What should i do if i only see my html documents on my website not my java script files or css files? I have linked my whole folder and if i run my code locally (not on docker) i see those css editing and java script.
Dockerhub shows 1.21.6-alpine and 1.22.0-alpine in your video. I even see this now when I visit Dockerhub. How did you determine that 1.10.1 was the latest version? Is there a tag that I'm not seeing? Is there maybe a docker command I can use to query for the lastest versions of base images?
I’ve had my homelab for about a year. But it’s undergone so many changes. There was no organization. 4 pi nodes started it. To now 2 gen8 hp proliant that first ram esx to now running proxmox. No real goal except to learn. But I’ve thought of tearing it down. And using ansible to rebuild it all. I guess does ansible start or pfsense or auth or duplicati or docker start it all. With the idea, if I had a worse case scenario happen, what could I do now to make it easier to build using latest software or do you just backup/restore? I like the idea of running scripts to fire off new builds.
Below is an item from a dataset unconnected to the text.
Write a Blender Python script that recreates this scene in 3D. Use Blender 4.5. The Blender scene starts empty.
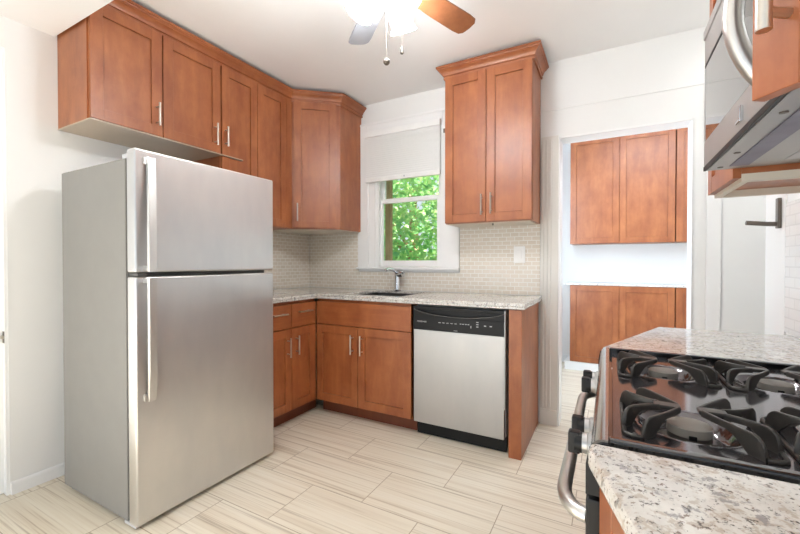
import bpy, bmesh, math, random
from mathutils import Vector, Matrix
random.seed(7)
PI = math.pi
SC = bpy.context.scene
COL = SC.collection

# ------------------------------------------------------------------ camera, world, lights, exposure
cam = bpy.data.cameras.new('camera')
cam.sensor_width = 36.0
cam.lens = 17.381
cam.clip_start = 0.02
cam_o = bpy.data.objects.new('camera', cam)
cam_o.location = (0, 0, 1.152)
cam_o.rotation_euler = (PI / 2 - 0.0115, 0, 0.4986)
COL.objects.link(cam_o)
SC.camera = cam_o

world = bpy.data.worlds.new('world')
SC.world = world
world.use_nodes = True
wb = world.node_tree.nodes['Background']
wb.inputs[0].default_value = (0.80, 0.90, 1.0, 1)
wb.inputs[1].default_value = 1.1

def lamp(name, kind, loc, rot, energy, color=(1, 1, 1), **kw):
    l = bpy.data.lights.new(name, kind)
    l.energy = energy
    l.color = color
    for k, v in kw.items():
        setattr(l, k, v)
    o = bpy.data.objects.new(name, l)
    o.location = loc
    o.rotation_euler = rot
    COL.objects.link(o)
    return o

# sun on the garden from the right of the house (the right wall keeps it out of the kitchen)
lamp('sun', 'SUN', (6, 4, 8), (0, math.radians(48), math.radians(-25)), 22.0, (1.0, 0.97, 0.9), angle=0.02)
# fill lights added behind the camera: one level, one tilted up at the ceiling
lamp('rear_fill_light', 'AREA', (-0.9, -1.6, 1.55), (PI / 2, 0, 0), 4, (0.93, 0.97, 1.0), shape='RECTANGLE', size=2.6, size_y=1.7)
lamp('upward_fill_light', 'AREA', (-0.9, -1.5, 0.45), (math.radians(122), 0, 0), 24, (0.97, 0.985, 1.0), shape='RECTANGLE', size=2.6, size_y=0.8)
# cool pantry light: unseen area lights at its left wall and under its ceiling
lamp('pantry_side_light', 'AREA', (-0.59, 3.75, 1.45), (PI / 2, 0, math.radians(-70)), 50, (0.72, 0.86, 1.0), shape='RECTANGLE', size=0.9, size_y=1.6)
lamp('pantry_ceiling_light', 'AREA', (0.45, 3.5, 2.54), (math.radians(12), 0, 0), 30, (0.74, 0.87, 1.0), shape='RECTANGLE', size=0.9, size_y=0.4)
# unseen area light under the ceiling of the side passage on the right
lamp('passage_ceiling_light', 'AREA', (0.95, 2.65, 2.5), (0, 0, 0), 4, (1, 1, 1), shape='RECTANGLE', size=0.4, size_y=0.3)

SC.view_settings.view_transform = 'Standard'
SC.view_settings.look = 'None'
SC.view_settings.gamma = 1.0
SC.view_settings.use_curve_mapping = False
SC.view_settings.exposure = -0.2
SHADE_EMIT = 84.0

# ------------------------------------------------------------------ materials
def S(r, g, b):
    f = lambda c: (c / 255 / 12.92) if c / 255 <= 0.04045 else ((c / 255 + 0.055) / 1.055) ** 2.4
    return (f(r), f(g), f(b), 1)

class NT:
    def __init__(s, name):
        s.m = bpy.data.materials.new(name)
        s.m.use_nodes = True
        s.t = s.m.node_tree
        s.b = s.t.nodes['Principled BSDF']
        s.out = s.t.nodes['Material Output']
    def n(s, typ, **kw):
        x = s.t.nodes.new(typ)
        for k, v in kw.items():
            setattr(x, k, v)
        return x
    def l(s, a, b):
        s.t.links.new(a, b)
    def coord(s, scale=(1, 1, 1), loc=(0, 0, 0), rot=(0, 0, 0), world=False):
        if world:
            tc = s.n('ShaderNodeNewGeometry').outputs['Position']
        else:
            tc = s.n('ShaderNodeTexCoord').outputs['Object']
        mp = s.n('ShaderNodeMapping')
        mp.inputs['Scale'].default_value = scale
        mp.inputs['Location'].default_value = loc
        mp.inputs['Rotation'].default_value = rot
        s.l(tc, mp.inputs['Vector'])
        return mp.outputs[0]
    def noise(s, vec, scale, detail=4, rough=0.55, dist=0.0):
        x = s.n('ShaderNodeTexNoise')
        x.inputs['Scale'].default_value = scale
        x.inputs['Detail'].default_value = detail
        x.inputs['Roughness'].default_value = rough
        x.inputs['Distortion'].default_value = dist
        if vec is not None:
            s.l(vec, x.inputs['Vector'])
        return x.outputs['Fac']
    def ramp(s, fac, stops, interp='LINEAR'):
        r = s.n('ShaderNodeValToRGB')
        cr = r.color_ramp
        cr.interpolation = interp
        while len(cr.elements) < len(stops):
            cr.elements.new(0.5)
        for e, (p, c) in zip(cr.elements, stops):
            e.position = p
            e.color = c
        s.l(fac, r.inputs[0])
        return r.outputs[0]
    def mix(s, fac, a, b, mode='MIX'):
        x = s.n('ShaderNodeMix', data_type='RGBA', blend_type=mode)
        for i, v in ((0, fac), (6, a), (7, b)):
            if hasattr(v, 'links'):
                s.l(v, x.inputs[i])
            else:
                x.inputs[i].default_value = v
        return x.outputs[2]
    def math(s, op, a, b=0.0):
        x = s.n('ShaderNodeMath', operation=op)
        for i, v in ((0, a), (1, b)):
            if hasattr(v, 'links'):
                s.l(v, x.inputs[i])
            else:
                x.inputs[i].default_value = v
        return x.outputs[0]
    def bump(s, h, strength=0.2, dist=0.002):
        x = s.n('ShaderNodeBump')
        x.inputs['Strength'].default_value = strength
        x.inputs['Distance'].default_value = dist
        s.l(h, x.inputs['Height'])
        s.l(x.outputs[0], s.b.inputs['Normal'])
    def set(s, **kw):
        names = dict(color='Base Color', rough='Roughness', metal='Metallic', spec='Specular IOR Level', coat='Coat Weight',
                     coat_rough='Coat Roughness', emit='Emission Color', emit_s='Emission Strength', aniso='Anisotropic', alpha='Alpha',
                     trans='Transmission Weight', ior='IOR')
        for k, v in kw.items():
            i = s.b.inputs[names[k]]
            if hasattr(v, 'links'):
                s.l(v, i)
            else:
                i.default_value = v
        return s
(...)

Maybe make it modular and not one depending on another server
Love your channel but I hate your terminal setup. While this might work for you and I can follow what you are doing but most people won't. Having a profile with the full path will be very helpful for people following along. This is just constructive criticism. Your channel is amazing and learned a lot from it.
Thanks for the feedback! Not sure I understand what you mean about having a profile with the path and how most people won’t be able to follow? These are just docker commands.
Hello, thanks for this super video, it's really helpful. I found a mistake in the documentation for the listing of docker images, isn't it "docker images" instead of "docker ls"?
I don't understand how you even created the yaml file at the beginning as there is no option when I downloaded VS Code, how to got it to the server from your client, and how to converted the yaml file into a Docker file. Missed a lot of steps there.